-------- MATERIAL --------
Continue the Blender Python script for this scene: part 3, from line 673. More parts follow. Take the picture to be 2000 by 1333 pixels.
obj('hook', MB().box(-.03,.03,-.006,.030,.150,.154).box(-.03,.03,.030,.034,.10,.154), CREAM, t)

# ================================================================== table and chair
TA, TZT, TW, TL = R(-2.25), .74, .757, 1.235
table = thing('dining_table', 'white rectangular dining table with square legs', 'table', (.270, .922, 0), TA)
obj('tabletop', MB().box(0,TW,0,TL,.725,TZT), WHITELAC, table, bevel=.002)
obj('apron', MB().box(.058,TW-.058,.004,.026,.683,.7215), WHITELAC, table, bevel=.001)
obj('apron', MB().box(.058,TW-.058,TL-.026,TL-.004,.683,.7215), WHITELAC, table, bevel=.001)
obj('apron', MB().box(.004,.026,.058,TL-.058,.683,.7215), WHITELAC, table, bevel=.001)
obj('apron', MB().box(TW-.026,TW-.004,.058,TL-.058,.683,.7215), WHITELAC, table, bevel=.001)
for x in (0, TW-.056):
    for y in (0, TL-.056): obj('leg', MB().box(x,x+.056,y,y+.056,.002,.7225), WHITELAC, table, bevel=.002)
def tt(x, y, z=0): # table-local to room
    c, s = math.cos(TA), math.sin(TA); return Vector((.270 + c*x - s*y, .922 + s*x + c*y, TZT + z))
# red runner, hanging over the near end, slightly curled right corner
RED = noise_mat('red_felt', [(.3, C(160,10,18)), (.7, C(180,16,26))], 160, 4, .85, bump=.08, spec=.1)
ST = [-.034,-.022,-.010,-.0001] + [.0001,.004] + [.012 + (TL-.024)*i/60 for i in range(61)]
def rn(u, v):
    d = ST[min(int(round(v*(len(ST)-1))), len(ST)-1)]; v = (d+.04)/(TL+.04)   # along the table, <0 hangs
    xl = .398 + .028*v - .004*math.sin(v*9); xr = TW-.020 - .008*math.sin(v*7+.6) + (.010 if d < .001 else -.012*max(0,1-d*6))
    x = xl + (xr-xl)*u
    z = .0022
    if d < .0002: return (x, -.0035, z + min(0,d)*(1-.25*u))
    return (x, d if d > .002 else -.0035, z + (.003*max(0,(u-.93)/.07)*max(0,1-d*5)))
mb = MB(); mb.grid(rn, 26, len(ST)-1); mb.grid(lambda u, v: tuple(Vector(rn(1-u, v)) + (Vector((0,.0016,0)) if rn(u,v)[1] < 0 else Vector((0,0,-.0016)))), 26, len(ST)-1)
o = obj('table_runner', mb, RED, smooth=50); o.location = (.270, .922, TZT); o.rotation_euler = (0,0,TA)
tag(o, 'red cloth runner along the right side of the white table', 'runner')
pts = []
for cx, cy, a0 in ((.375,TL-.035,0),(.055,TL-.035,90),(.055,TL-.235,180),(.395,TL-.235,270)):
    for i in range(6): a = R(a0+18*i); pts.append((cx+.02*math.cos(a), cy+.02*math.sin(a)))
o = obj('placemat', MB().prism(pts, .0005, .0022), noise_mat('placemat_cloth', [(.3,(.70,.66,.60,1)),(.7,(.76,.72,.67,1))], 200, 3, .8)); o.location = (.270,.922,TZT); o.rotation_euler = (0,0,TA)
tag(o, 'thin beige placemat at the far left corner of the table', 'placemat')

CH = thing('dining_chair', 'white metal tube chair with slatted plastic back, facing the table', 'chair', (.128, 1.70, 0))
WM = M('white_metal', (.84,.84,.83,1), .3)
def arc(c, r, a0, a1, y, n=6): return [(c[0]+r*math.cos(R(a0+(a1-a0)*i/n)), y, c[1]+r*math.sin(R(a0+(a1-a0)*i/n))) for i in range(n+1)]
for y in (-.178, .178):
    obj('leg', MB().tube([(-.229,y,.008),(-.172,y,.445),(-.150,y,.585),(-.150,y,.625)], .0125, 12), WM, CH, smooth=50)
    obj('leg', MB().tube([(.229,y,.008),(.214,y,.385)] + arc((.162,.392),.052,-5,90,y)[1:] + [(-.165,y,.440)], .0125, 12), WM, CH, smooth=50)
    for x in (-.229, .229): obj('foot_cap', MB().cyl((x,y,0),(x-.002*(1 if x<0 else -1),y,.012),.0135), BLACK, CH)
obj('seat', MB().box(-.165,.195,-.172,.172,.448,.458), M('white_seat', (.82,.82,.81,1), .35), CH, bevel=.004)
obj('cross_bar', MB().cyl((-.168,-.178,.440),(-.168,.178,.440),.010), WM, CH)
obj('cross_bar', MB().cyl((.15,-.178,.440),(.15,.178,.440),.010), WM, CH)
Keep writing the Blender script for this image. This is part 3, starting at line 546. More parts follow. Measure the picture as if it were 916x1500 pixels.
--------
Retype the whole listing above exactly.

ANSWER FOR THE TASK:
Continue the Blender Python script for this scene: part 3, from line 673. More parts follow. Take the picture to be 2000 by 1333 pixels.
obj('hook', MB().box(-.03,.03,-.006,.030,.150,.154).box(-.03,.03,.030,.034,.10,.154), CREAM, t)

# ================================================================== table and chair
TA, TZT, TW, TL = R(-2.25), .74, .757, 1.235
table = thing('dining_table', 'white rectangular dining table with square legs', 'table', (.270, .922, 0), TA)
obj('tabletop', MB().box(0,TW,0,TL,.725,TZT), WHITELAC, table, bevel=.002)
obj('apron', MB().box(.058,TW-.058,.004,.026,.683,.7215), WHITELAC, table, bevel=.001)
obj('apron', MB().box(.058,TW-.058,TL-.026,TL-.004,.683,.7215), WHITELAC, table, bevel=.001)
obj('apron', MB().box(.004,.026,.058,TL-.058,.683,.7215), WHITELAC, table, bevel=.001)
obj('apron', MB().box(TW-.026,TW-.004,.058,TL-.058,.683,.7215), WHITELAC, table, bevel=.001)
for x in (0, TW-.056):
    for y in (0, TL-.056): obj('leg', MB().box(x,x+.056,y,y+.056,.002,.7225), WHITELAC, table, bevel=.002)
def tt(x, y, z=0): # table-local to room
    c, s = math.cos(TA), math.sin(TA); return Vector((.270 + c*x - s*y, .922 + s*x + c*y, TZT + z))
# red runner, hanging over the near end, slightly curled right corner
RED = noise_mat('red_felt', [(.3, C(160,10,18)), (.7, C(180,16,26))], 160, 4, .85, bump=.08, spec=.1)
ST = [-.034,-.022,-.010,-.0001] + [.0001,.004] + [.012 + (TL-.024)*i/60 for i in range(61)]
def rn(u, v):
    d = ST[min(int(round(v*(len(ST)-1))), len(ST)-1)]; v = (d+.04)/(TL+.04)   # along the table, <0 hangs
    xl = .398 + .028*v - .004*math.sin(v*9); xr = TW-.020 - .008*math.sin(v*7+.6) + (.010 if d < .001 else -.012*max(0,1-d*6))
    x = xl + (xr-xl)*u
    z = .0022
    if d < .0002: return (x, -.0035, z + min(0,d)*(1-.25*u))
    return (x, d if d > .002 else -.0035, z + (.003*max(0,(u-.93)/.07)*max(0,1-d*5)))
mb = MB(); mb.grid(rn, 26, len(ST)-1); mb.grid(lambda u, v: tuple(Vector(rn(1-u, v)) + (Vector((0,.0016,0)) if rn(u,v)[1] < 0 else Vector((0,0,-.0016)))), 26, len(ST)-1)
o = obj('table_runner', mb, RED, smooth=50); o.location = (.270, .922, TZT); o.rotation_euler = (0,0,TA)
tag(o, 'red cloth runner along the right side of the white table', 'runner')
pts = []
for cx, cy, a0 in ((.375,TL-.035,0),(.055,TL-.035,90),(.055,TL-.235,180),(.395,TL-.235,270)):
    for i in range(6): a = R(a0+18*i); pts.append((cx+.02*math.cos(a), cy+.02*math.sin(a)))
o = obj('placemat', MB().prism(pts, .0005, .0022), noise_mat('placemat_cloth', [(.3,(.70,.66,.60,1)),(.7,(.76,.72,.67,1))], 200, 3, .8)); o.location = (.270,.922,TZT); o.rotation_euler = (0,0,TA)
tag(o, 'thin beige placemat at the far left corner of the table', 'placemat')

CH = thing('dining_chair', 'white metal tube chair with slatted plastic back, facing the table', 'chair', (.128, 1.70, 0))
WM = M('white_metal', (.84,.84,.83,1), .3)
def arc(c, r, a0, a1, y, n=6): return [(c[0]+r*math.cos(R(a0+(a1-a0)*i/n)), y, c[1]+r*math.sin(R(a0+(a1-a0)*i/n))) for i in range(n+1)]
for y in (-.178, .178):
    obj('leg', MB().tube([(-.229,y,.008),(-.172,y,.445),(-.150,y,.585),(-.150,y,.625)], .0125, 12), WM, CH, smooth=50)
    obj('leg', MB().tube([(.229,y,.008),(.214,y,.385)] + arc((.162,.392),.052,-5,90,y)[1:] + [(-.165,y,.440)], .0125, 12), WM, CH, smooth=50)
    for x in (-.229, .229): obj('foot_cap', MB().cyl((x,y,0),(x-.002*(1 if x<0 else -1),y,.012),.0135), BLACK, CH)
obj('seat', MB().box(-.165,.195,-.172,.172,.448,.458), M('white_seat', (.82,.82,.81,1), .35), CH, bevel=.004)
obj('cross_bar', MB().cyl((-.168,-.178,.440),(-.168,.178,.440),.010), WM, CH)
obj('cross_bar', MB().cyl((.15,-.178,.440),(.15,.178,.440),.010), WM, CH)
Keep writing the Blender script for this image. This is part 3, starting at line 546. More parts follow. Measure the picture as if it were 916x1500 pixels.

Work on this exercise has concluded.